Always expect a shot in the dark regarding philosophical statements after you find me at the end of some kind of lengthy drive that provides me as much access to music as the miles I plug into my car's engine. And though it usually provides for a moody experience that varies as much as the landscape I travel in (always remember, please, that Soledad apparently IS where it's at), driving at night makes everything seem the same. So I guess I was on a one-track mind, which always seems comforting for a mind that jumps between anything at any time.

Getting on to the point, however, I had a lot of time to think about a conversation I had with one of my best friends in Santa Barbara. I should have guessed that at least one of he nights would have ended up in a philosophical debating of sorts.  

We came to the conclusion that we, as lame as it is to admit, admire the tortured artist motif. This idea that we pursue some idealized notion of not necessarily pain, but melancholy. That being uncomfortable leads to something deeper.  And the scary thing is, sometimes it happens to be more comforting than the happiness we experience. And I've never had any clue as to why until now.

Happiness is finite. It's what we pursue. It can't evolve into anything else. It is the closest thing to a taste of perfection we'll get.  It's in the moment. It's there. I can't tear it apart and analyze it and sculpt it into something better. And so, because of that, I'm forced to realize that there is no dwelling, there is nothing more than that happiness.

Whereas with the melancholy, it's infinite. I can see an array of possibilities from it. Because, well, there has to be something more. It has to evolve into something good, it has to be torn apart and rebuilt into something healthy, beneficial, salubrious. Ultimately, though, in all of its infinite possibilities, we only want it to mold into that intrinsic happiness we were so uncomfortable with in the first place.

I'm not saying I'm a masochist, but I think I bred my concept of the idea of "searching for more" to an unhealthy extent.

So now, I'm rooted. I'm going to check out from that melancholy for awhile.
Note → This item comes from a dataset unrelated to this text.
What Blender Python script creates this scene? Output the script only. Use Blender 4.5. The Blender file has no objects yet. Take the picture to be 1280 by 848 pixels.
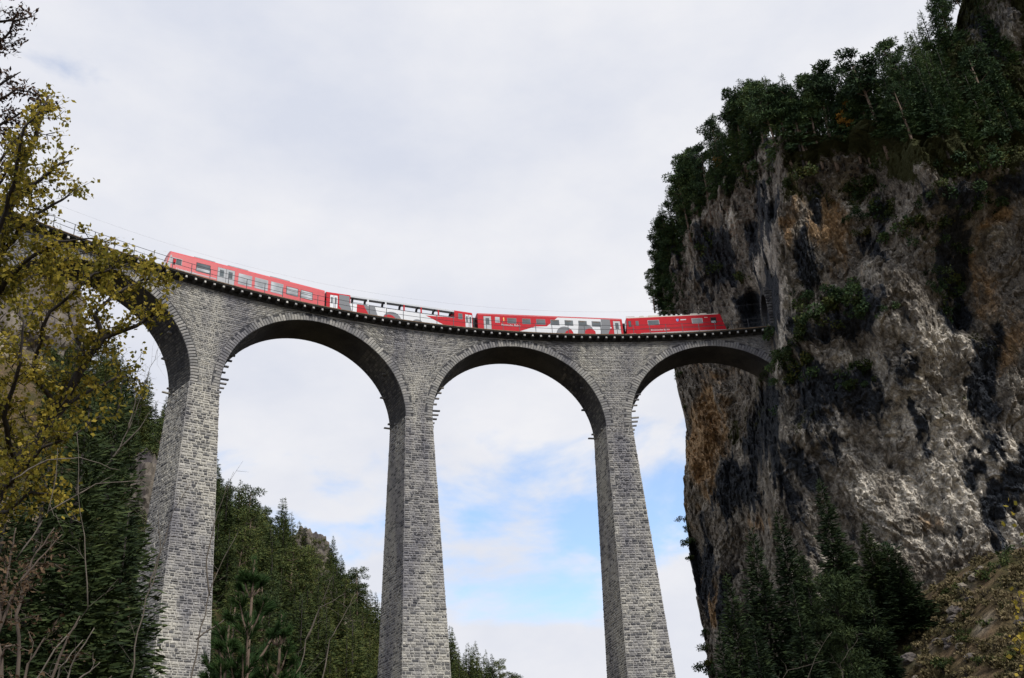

I'm going to be comfortable with that notion that I don't have to keep thinking, that I don't have to keep working at things, that I can just admire the beauty of things and not look over its shoulder to see what ought be, to see its potential.  Because, as I'm learning, there doesn't always have to be another side to the coin, there doesn't always have to be something more. There can just be it. And with just that, I can take a deep breath. That first breath after the coma. Just that moment.

That's all.

That.

Nothing else.

And with that, I am content. 

Adieu,

grant

post-scrip: I assure you, I am perfectly sane. I just like to think. Ponder with me sometime.